The Nigerian government has requested a court sitting in Milan, Italy to order oil supermajors, Shell and Eni, to pay the sum of $1.092 billion as an immediate advance payment for damages in the Malabu oil scandal regarded as one of the oil industry’s biggest-ever corruption scandals, Reuters reported on Wednesday.

During a hearing on Wednesday into alleged corruption involving Shell and Eni’s 2011 acquisition of the Oil Prospecting Lease (OPL) 245 field, lawyer for the Nigerian government, Lucio Lucia, demanded a guilty verdict and an advance payment, ahead of any larger damages package set by a court at a later date.

The lawyer did not disclose the amount Nigeria was generally seeking as damages but mentioned the deal, which has been the subject of a prolonged litigation, had denied Nigeria of “profit oil,” going further to say “these are massive amounts.”

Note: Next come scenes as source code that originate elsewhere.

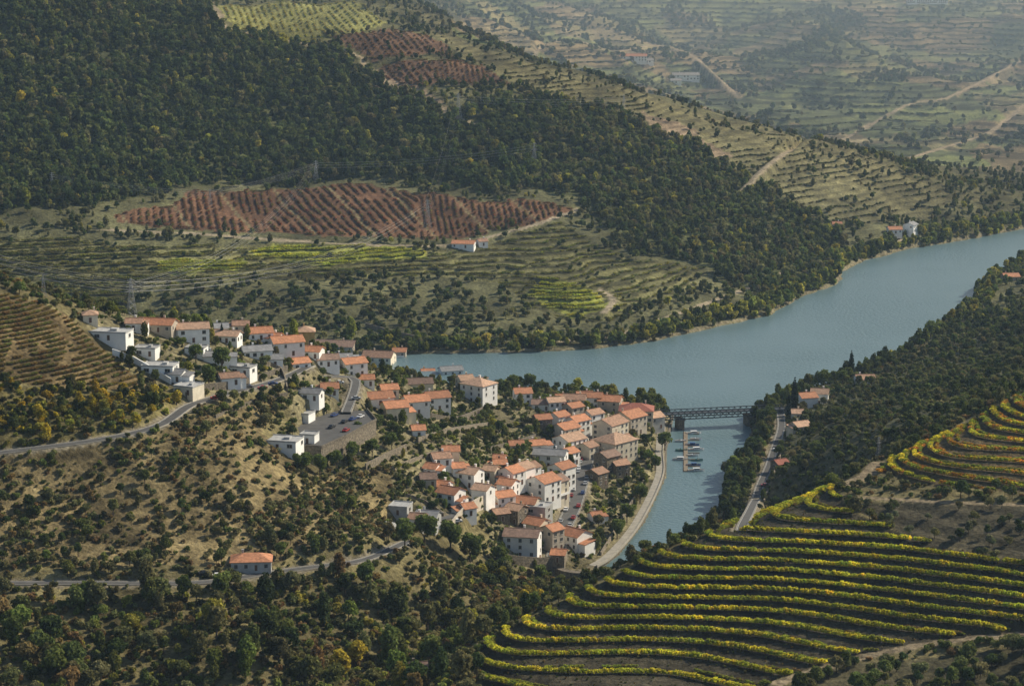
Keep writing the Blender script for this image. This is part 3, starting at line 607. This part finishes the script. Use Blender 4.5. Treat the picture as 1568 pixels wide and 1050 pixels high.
def tree(name,h,cr,nl,seed,ls=.45,kind='broad',leafm=None,trunkfrac=.3):
    rg=np.random.default_rng(seed);vs=[];fs=[]
    tube(vs,fs,(0,0,-.5),(0,0,h*trunkfrac),h*.035,h*.025)
    lob=[]
    if kind=='broad':
        for i in range(11):
            a=rg.uniform(0,6.28);rr=cr*rg.uniform(.15,.72);z=h*(trunkfrac+.12+rg.uniform(0,1)*(.80-trunkfrac))
            shrink=1-.5*max(0,(z/h-.6)/.4);lob.append((rr*math.cos(a)*shrink,rr*math.sin(a)*shrink,z,cr*rg.uniform(.3,.52)))
        lob.append((0,0,h*.82,cr*.45))
        for l in lob[:7]: tube(vs,fs,(0,0,h*trunkfrac*.9),(l[0]*.8,l[1]*.8,l[2]),h*.018,h*.005,4)
    elif kind=='poplar':
        tube(vs,fs,(0,0,h*trunkfrac),(0,0,h*.85),h*.02,h*.005,4)
        for i in range(10):
            t=i/9;lob.append((rg.normal()*.25,rg.normal()*.25,h*(.2+.75*t),cr*(.55*math.sin(math.pi*(.15+.8*t))+.25)))
    elif kind=='cypress':
        tube(vs,fs,(0,0,0),(0,0,h*.9),h*.02,h*.004,4)
        for i in range(14):
            t=i/13;lob.append((rg.normal()*.08,rg.normal()*.08,h*(.06+.9*t),cr*(1-t**2.2)*.95+.12))
    elif kind=='shrub':
        for i in range(6):
            a=rg.uniform(0,6.28);rr=cr*rg.uniform(0,.6);lob.append((rr*math.cos(a),rr*math.sin(a),h*rg.uniform(.25,.65),cr*rg.uniform(.3,.5)))
    elif kind=='vine':
        for i in range(5): lob.append((rg.normal()*.12,(-1+i*.5)*.9,h*rg.uniform(.5,.75),h*.27))
    nb=len(fs);lob=np.array(lob);wv=lob[:,3]**2;k=rg.choice(len(lob),nl,p=wv/wv.sum())
    nr=rg.normal(size=(nl,3));nr[:,2]=nr[:,2]+.15;nr/=np.linalg.norm(nr,axis=1)[:,None]
    rad=lob[k,3]*rg.uniform(.72,1.12,nl);pts=lob[k,:3]+nr*rad[:,None]*np.array((1,1,.85));pts[:,2]=np.maximum(pts[:,2],.08*h)
    leaves(vs,fs,pts,nr,ls,rg)
    return meshobj(name,vs,fs,[MT['bark'],leafm or LEAF],[0]*nb+[1]*nl,linkit=False)
def coll(name,obs):
    c=bpy.data.collections.new(name)
    for o_ in obs: c.objects.link(o_)
    return c
C_TREE=coll('tree_variants',[tree('tree_a',7,3.2,900,1,.34),tree('tree_b',8,3.0,900,2,.34),tree('tree_c',6,3.4,850,3,.34),tree('tree_d',9,2.6,800,4,.34,'poplar',trunkfrac=.15)])
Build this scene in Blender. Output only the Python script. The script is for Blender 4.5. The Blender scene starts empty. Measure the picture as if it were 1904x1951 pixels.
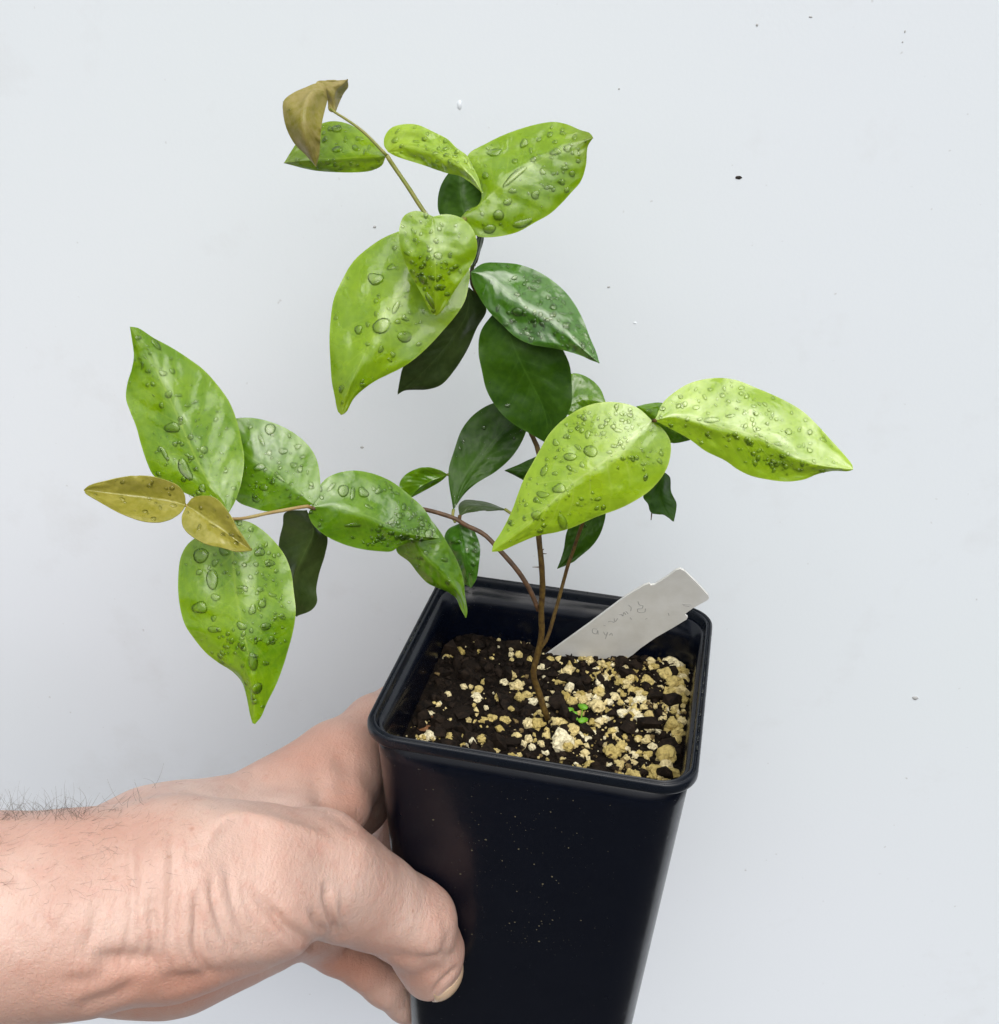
import bpy, math, random
import numpy as np
from mathutils import Vector, Matrix, noise
from mathutils.bvhtree import BVHTree
random.seed(7)
sc = bpy.context.scene
COL = sc.collection

# ------------------------------------------------------------------ camera, sky, sun, exposure
CAM_R = Vector((0.97697578, 0.20995143, 0.03793051))
CAM_D = Vector((0.12926085, -0.44104265, -0.88812894))
CAM_F = Vector((-0.16973496, 0.87258339, -0.45802649))
FPX, PW, PH = 2220.1, 1904.0, 1951.0
CAM_P = Vector((0.03319794, -0.25260111, 0.17578391))
cam = bpy.data.cameras.new('camera'); cam_o = bpy.data.objects.new('camera', cam); COL.objects.link(cam_o)
cam.sensor_fit = 'HORIZONTAL'; cam.sensor_width = 36; cam.lens = FPX/PW*36
cam.clip_start = 0.01; cam.clip_end = 50
m = Matrix((CAM_R, -CAM_D, -CAM_F)).transposed().to_4x4(); m.translation = CAM_P
cam_o.matrix_world = m
sc.camera = cam_o

SUN_EL, SUN_AZ = math.radians(54), math.radians(158)      # azimuth clockwise from +Y: behind the photographer's right shoulder
world = bpy.data.worlds.new("World"); sc.world = world; world.use_nodes = True
nt = world.node_tree; nt.nodes.clear()
sky = nt.nodes.new('ShaderNodeTexSky'); sky.sky_type = 'NISHITA'; sky.sun_disc = False
sky.sun_elevation = SUN_EL; sky.sun_rotation = SUN_AZ; sky.air_density = 1.0; sky.dust_density = 4.0
hs = nt.nodes.new('ShaderNodeHueSaturation'); hs.inputs['Saturation'].default_value = 0.28
bg = nt.nodes.new('ShaderNodeBackground'); bg.inputs['Strength'].default_value = 0.10
wo = nt.nodes.new('ShaderNodeOutputWorld')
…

Lucia said that when calculated under two different scenarios, the profit that had been lost amounted to $4.5 billion and $5.9 billion respectively.

The long-standing bribery lawsuit involves the purchase of the OPL 245 offshore field, situated about 150 kilometres off the Niger-Delta, for around $1.3 billion from Malabu, a firm owned by Nigeria’s one-time minister of oil, Dan Etete.

Prosecutors claim roughly $1.1 billion of that sum was transferred to middlemen and politicians and half of it Mr Etete himself.

According to Shell, the 2011 pact was a settlement of an enduring case after the block was previously allocated to Malabu and Shell by the Nigerian government.

Etete, Shell, Eni and the managers accused in the Milan court case including Eni’s chief, Claudio Descalzi, have all claimed innocence of any wrongdoing.

In a statement on Wednesday, Eni said the acquisition price for OPL 245 was “congruous and reasonable” given the field’s worth and investment required to bring it into production.

Prosecutors in July asked for Shell and Eni to be fined and some of their former and present executives, including Descalzi, to be jailed.

Similarly, they demanded the seizure of a total of $1.092 billion from all the defendants in the case, equal to the bribes said to have been paid.

Attention will now shift to the next trial in the hearing, timed to hold on 21st September, when the defence is expected to present its case.